Within the entries below, find the portion that opens with the line containing "Build this scene" and closes with the line containing "import numpy as np". Retype that portion exactly and only.

════════

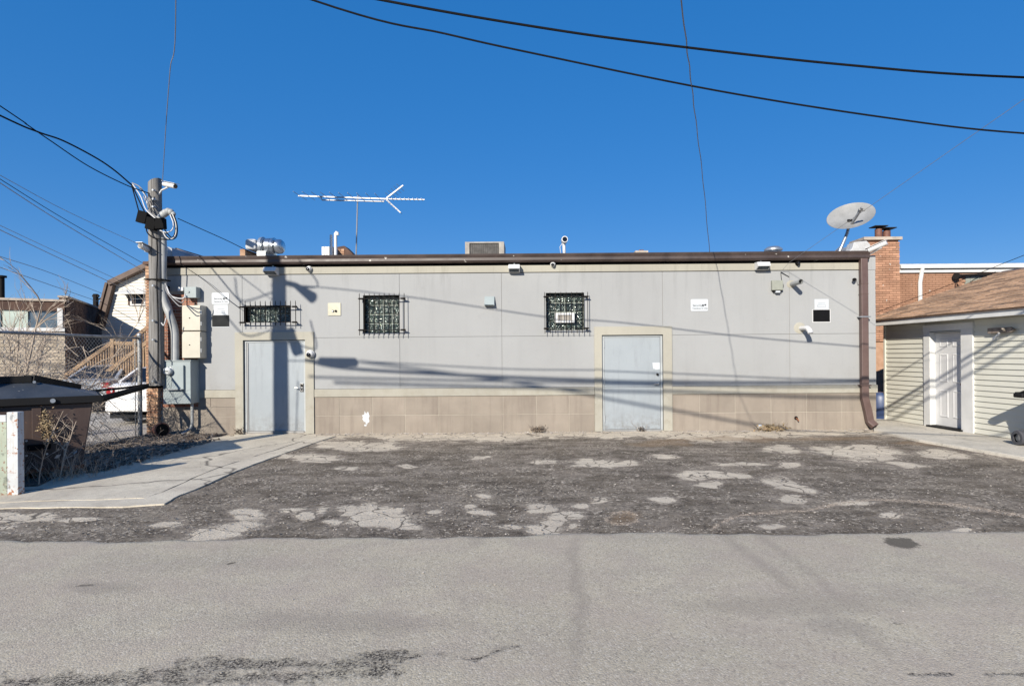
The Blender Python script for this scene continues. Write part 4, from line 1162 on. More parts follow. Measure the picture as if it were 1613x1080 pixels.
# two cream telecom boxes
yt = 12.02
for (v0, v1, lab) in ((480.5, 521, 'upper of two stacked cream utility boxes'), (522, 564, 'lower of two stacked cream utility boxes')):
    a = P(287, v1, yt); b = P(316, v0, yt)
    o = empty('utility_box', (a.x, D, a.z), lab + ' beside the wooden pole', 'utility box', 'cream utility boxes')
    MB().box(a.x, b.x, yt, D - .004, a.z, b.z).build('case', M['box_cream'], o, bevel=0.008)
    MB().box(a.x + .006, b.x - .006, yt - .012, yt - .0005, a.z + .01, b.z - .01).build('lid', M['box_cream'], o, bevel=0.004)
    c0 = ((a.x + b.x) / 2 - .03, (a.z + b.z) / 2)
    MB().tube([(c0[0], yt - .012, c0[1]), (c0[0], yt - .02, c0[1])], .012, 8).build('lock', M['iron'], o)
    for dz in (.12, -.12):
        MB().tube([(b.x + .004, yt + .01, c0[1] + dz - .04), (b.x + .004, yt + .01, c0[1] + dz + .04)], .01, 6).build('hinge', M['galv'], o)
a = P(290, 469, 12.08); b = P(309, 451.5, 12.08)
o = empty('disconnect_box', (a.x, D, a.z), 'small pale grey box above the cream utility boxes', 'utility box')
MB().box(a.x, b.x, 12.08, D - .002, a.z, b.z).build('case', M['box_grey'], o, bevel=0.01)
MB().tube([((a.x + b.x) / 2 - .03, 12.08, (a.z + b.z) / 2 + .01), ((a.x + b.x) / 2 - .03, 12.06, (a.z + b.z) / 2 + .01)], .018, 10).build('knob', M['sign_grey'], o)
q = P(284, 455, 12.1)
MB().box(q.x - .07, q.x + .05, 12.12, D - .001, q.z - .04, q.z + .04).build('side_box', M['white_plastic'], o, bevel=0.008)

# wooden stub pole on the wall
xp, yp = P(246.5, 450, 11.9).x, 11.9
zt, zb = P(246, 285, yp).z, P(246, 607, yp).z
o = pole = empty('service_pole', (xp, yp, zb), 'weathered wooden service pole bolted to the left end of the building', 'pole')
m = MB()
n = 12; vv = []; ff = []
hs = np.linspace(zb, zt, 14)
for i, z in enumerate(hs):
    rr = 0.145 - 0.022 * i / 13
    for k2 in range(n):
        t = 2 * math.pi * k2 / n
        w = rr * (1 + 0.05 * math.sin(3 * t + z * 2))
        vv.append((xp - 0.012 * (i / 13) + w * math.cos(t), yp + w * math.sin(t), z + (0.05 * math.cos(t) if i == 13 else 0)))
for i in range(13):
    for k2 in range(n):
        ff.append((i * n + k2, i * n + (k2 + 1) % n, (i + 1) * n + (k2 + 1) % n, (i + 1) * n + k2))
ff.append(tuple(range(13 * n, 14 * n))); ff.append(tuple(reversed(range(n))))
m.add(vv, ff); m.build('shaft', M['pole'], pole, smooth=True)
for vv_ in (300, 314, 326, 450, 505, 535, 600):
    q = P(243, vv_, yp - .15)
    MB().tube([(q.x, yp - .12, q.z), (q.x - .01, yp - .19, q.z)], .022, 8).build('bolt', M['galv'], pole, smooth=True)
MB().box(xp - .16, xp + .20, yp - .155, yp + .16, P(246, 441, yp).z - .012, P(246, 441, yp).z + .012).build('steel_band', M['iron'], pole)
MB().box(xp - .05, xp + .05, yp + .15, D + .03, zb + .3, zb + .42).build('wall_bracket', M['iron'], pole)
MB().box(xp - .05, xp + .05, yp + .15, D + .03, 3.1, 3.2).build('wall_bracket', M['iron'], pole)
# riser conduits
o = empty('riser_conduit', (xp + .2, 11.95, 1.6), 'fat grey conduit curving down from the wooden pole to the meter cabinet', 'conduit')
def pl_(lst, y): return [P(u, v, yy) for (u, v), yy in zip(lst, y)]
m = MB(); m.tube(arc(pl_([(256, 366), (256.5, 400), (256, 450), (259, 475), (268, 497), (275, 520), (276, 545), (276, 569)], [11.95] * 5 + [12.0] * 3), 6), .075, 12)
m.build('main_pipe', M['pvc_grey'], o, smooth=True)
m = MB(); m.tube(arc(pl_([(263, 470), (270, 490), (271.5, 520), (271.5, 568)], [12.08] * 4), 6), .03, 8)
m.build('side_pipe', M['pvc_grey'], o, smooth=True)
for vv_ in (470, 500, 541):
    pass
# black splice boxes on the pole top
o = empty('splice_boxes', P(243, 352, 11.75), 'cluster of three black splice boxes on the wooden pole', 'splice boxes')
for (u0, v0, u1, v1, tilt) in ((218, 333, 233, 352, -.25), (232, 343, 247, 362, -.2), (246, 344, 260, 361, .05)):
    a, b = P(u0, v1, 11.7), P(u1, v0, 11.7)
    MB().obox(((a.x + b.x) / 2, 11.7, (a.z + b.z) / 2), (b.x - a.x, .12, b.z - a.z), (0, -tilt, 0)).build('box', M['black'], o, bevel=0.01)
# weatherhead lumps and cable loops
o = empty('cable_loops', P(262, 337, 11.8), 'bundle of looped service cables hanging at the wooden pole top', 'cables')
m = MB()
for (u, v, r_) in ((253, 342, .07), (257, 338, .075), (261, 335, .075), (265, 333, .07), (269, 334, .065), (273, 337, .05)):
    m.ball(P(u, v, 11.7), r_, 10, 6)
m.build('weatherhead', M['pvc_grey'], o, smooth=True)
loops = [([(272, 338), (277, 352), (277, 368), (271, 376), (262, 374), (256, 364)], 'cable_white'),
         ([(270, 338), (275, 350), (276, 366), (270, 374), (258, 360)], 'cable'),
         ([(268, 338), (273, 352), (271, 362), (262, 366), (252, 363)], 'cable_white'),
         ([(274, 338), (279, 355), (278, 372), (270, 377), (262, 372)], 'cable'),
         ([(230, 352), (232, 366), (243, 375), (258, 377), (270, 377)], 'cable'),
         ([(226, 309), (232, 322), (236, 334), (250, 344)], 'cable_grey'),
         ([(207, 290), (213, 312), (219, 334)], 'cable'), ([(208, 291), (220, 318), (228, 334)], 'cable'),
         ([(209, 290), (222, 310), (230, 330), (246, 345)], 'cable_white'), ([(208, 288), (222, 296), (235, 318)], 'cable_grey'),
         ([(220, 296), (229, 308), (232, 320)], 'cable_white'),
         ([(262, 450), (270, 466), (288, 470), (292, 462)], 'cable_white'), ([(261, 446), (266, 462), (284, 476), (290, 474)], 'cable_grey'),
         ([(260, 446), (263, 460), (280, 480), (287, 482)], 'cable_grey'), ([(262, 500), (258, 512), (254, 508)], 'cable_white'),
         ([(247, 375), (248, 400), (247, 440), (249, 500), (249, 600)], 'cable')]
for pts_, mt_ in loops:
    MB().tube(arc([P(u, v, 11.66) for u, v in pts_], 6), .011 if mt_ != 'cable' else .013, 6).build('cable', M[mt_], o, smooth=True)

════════

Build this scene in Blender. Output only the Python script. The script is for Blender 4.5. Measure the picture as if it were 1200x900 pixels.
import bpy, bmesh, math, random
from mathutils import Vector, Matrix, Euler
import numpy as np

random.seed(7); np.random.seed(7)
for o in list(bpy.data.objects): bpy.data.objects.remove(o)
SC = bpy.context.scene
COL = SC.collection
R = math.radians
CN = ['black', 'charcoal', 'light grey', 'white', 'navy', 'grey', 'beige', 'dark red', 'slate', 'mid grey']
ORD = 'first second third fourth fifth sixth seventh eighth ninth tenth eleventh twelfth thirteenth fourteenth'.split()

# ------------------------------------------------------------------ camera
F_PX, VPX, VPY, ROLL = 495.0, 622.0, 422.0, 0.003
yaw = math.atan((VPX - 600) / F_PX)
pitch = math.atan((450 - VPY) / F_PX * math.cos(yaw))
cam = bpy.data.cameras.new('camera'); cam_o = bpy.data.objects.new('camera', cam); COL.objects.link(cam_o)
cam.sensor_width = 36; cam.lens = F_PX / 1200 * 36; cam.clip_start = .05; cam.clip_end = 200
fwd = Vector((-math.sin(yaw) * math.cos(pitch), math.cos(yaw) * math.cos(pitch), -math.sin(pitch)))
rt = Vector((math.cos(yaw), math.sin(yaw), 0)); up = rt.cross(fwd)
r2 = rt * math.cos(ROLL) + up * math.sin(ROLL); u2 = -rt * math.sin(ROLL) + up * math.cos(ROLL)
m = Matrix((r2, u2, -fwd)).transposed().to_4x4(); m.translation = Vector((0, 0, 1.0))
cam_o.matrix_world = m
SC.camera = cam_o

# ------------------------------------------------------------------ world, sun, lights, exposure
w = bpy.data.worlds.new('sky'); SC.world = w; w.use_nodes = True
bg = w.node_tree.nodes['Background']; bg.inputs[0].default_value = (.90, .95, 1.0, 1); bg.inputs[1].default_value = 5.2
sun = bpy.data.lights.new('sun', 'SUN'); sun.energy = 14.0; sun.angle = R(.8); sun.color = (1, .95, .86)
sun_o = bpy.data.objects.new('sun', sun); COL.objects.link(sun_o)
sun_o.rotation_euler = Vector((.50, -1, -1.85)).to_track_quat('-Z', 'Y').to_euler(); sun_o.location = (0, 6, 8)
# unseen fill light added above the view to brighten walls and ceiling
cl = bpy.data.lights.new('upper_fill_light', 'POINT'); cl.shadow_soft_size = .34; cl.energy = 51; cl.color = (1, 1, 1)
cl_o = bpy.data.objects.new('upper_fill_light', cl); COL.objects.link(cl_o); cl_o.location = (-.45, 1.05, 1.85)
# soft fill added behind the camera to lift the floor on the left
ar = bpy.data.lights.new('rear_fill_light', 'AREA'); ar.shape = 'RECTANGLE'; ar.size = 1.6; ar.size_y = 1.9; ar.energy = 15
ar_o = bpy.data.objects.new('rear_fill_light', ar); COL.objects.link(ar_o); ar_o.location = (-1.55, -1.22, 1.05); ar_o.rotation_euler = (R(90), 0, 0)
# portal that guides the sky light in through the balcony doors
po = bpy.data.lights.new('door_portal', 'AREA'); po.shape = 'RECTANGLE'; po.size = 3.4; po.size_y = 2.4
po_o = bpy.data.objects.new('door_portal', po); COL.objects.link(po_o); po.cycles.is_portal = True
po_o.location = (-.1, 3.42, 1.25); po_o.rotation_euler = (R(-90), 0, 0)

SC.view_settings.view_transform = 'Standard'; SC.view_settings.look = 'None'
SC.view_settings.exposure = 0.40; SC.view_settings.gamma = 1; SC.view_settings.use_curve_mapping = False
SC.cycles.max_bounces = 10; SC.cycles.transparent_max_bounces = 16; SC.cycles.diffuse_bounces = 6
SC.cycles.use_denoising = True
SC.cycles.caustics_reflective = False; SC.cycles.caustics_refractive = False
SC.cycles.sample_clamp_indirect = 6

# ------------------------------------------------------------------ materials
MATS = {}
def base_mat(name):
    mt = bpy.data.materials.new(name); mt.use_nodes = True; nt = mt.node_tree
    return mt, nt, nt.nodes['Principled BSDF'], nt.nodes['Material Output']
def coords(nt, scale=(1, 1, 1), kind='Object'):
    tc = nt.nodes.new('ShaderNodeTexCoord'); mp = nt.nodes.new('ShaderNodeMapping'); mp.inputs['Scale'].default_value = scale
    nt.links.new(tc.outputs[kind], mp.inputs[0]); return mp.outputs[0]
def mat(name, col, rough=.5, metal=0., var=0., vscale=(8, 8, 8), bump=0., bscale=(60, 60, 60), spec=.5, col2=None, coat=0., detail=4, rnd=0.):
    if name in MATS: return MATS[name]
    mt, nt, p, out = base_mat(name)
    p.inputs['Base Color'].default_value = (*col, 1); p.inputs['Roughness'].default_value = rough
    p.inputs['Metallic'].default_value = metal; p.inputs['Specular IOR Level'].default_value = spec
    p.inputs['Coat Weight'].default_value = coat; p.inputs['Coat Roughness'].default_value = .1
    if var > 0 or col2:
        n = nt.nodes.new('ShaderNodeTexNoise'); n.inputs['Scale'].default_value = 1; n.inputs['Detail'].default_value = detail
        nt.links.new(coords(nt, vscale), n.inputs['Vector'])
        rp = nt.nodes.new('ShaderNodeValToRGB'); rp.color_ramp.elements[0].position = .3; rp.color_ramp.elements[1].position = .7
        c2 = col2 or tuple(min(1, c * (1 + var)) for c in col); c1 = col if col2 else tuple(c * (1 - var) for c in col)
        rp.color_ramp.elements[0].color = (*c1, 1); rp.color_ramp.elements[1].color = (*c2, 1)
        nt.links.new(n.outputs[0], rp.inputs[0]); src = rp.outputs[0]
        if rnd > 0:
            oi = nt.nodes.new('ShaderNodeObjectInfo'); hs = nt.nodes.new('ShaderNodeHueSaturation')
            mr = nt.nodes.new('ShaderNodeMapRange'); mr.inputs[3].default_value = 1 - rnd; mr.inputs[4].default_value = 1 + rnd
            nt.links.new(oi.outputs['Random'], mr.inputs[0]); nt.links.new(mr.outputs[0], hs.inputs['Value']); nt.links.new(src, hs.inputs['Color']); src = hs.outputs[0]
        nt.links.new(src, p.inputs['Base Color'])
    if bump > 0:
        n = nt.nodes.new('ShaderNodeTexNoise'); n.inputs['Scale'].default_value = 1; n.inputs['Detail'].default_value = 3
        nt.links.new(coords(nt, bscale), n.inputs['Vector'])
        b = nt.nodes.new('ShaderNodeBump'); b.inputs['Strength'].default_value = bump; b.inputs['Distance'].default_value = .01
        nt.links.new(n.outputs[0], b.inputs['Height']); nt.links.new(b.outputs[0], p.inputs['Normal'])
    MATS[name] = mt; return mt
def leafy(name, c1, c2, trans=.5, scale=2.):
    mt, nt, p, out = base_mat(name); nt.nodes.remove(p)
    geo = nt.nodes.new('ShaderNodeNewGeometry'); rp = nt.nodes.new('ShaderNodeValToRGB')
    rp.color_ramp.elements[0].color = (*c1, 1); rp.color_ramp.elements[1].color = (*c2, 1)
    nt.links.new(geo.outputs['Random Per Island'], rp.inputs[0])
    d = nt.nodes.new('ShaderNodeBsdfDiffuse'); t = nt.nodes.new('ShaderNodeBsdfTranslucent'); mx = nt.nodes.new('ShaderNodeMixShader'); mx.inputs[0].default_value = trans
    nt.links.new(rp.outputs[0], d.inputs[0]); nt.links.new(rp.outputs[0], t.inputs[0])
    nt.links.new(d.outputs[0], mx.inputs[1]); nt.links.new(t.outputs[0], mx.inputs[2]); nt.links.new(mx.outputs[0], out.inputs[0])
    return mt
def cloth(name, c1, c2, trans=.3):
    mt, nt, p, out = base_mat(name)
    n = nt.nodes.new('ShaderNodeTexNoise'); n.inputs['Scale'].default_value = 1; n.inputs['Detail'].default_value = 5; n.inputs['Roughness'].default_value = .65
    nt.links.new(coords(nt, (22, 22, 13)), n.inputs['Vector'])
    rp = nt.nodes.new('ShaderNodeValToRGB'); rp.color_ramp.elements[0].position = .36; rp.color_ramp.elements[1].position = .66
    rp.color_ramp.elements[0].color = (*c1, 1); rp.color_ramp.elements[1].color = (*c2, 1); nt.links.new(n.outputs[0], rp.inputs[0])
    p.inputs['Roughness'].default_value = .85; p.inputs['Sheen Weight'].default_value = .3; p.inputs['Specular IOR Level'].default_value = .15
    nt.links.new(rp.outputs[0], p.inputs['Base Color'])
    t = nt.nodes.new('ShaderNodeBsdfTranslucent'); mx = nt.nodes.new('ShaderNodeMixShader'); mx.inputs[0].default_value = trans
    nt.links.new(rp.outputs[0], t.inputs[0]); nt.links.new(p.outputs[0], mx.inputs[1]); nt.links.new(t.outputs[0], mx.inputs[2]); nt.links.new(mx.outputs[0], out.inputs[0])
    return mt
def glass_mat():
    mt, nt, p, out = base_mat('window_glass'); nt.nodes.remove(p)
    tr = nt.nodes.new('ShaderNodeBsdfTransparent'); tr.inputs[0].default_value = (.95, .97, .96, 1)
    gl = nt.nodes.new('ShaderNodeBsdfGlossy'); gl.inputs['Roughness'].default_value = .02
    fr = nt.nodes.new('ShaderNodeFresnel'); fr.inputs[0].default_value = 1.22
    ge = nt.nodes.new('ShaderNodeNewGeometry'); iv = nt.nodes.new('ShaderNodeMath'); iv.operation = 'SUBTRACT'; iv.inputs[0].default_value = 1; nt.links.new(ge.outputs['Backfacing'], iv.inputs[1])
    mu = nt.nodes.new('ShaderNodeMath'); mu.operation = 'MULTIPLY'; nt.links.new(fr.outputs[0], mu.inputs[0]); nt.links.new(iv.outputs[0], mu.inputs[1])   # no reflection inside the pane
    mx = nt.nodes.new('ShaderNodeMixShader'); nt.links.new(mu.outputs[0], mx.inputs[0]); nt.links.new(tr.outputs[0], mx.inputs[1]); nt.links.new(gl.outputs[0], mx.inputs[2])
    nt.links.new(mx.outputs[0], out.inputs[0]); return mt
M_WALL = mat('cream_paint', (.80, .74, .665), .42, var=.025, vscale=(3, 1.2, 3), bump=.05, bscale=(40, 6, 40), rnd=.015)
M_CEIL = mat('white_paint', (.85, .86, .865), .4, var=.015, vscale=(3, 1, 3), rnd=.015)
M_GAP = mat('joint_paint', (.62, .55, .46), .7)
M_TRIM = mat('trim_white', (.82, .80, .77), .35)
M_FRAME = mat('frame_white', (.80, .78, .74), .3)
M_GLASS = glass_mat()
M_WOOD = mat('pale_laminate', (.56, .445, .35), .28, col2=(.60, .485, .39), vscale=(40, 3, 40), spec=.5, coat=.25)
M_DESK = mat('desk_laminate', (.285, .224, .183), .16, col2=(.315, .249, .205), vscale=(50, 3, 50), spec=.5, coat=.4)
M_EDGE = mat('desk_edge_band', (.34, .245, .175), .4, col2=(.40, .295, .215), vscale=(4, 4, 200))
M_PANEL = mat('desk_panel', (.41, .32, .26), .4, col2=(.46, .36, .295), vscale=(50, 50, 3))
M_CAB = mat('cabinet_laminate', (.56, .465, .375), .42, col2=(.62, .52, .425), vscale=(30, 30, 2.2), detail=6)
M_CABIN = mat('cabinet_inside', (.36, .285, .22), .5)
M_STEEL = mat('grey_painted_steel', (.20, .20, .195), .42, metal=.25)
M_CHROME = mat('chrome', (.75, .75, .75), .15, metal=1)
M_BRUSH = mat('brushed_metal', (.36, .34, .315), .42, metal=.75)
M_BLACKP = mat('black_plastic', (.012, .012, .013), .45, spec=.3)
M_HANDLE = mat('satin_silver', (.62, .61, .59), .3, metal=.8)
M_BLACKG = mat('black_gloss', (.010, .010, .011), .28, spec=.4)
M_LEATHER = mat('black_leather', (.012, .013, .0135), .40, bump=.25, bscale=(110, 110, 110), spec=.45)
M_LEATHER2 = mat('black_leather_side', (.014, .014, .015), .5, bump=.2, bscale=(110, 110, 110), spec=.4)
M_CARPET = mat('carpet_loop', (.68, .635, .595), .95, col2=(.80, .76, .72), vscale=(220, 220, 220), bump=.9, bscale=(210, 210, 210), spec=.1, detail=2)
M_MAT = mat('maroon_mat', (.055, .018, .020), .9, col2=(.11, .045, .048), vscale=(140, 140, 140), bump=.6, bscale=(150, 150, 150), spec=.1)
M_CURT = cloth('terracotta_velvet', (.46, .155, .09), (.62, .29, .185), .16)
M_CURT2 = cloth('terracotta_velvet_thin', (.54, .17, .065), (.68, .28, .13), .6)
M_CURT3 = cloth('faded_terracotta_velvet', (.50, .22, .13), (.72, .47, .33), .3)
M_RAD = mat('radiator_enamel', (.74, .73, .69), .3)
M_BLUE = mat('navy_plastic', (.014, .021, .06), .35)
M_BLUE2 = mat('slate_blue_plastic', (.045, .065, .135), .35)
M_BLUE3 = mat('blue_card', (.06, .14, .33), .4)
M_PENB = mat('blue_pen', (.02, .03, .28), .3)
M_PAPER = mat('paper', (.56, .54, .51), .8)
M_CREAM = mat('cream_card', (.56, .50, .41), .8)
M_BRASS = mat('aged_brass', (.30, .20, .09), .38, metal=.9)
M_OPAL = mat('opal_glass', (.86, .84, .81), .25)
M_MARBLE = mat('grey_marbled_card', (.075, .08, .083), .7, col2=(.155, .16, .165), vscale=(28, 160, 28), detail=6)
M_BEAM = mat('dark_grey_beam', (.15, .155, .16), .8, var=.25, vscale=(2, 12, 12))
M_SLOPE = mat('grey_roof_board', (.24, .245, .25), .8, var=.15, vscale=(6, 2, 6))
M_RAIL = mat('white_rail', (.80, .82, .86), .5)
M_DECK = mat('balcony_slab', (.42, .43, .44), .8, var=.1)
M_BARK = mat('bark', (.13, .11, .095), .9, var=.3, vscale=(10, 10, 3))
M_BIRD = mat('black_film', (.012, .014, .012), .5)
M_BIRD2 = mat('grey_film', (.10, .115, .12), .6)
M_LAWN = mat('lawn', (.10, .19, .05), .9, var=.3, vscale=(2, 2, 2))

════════

§ WRITTEN RESPONSE:
Build this scene in Blender. Output only the Python script. The script is for Blender 4.5. Measure the picture as if it were 1200x900 pixels.
import bpy, bmesh, math, random
from mathutils import Vector, Matrix, Euler
import numpy as np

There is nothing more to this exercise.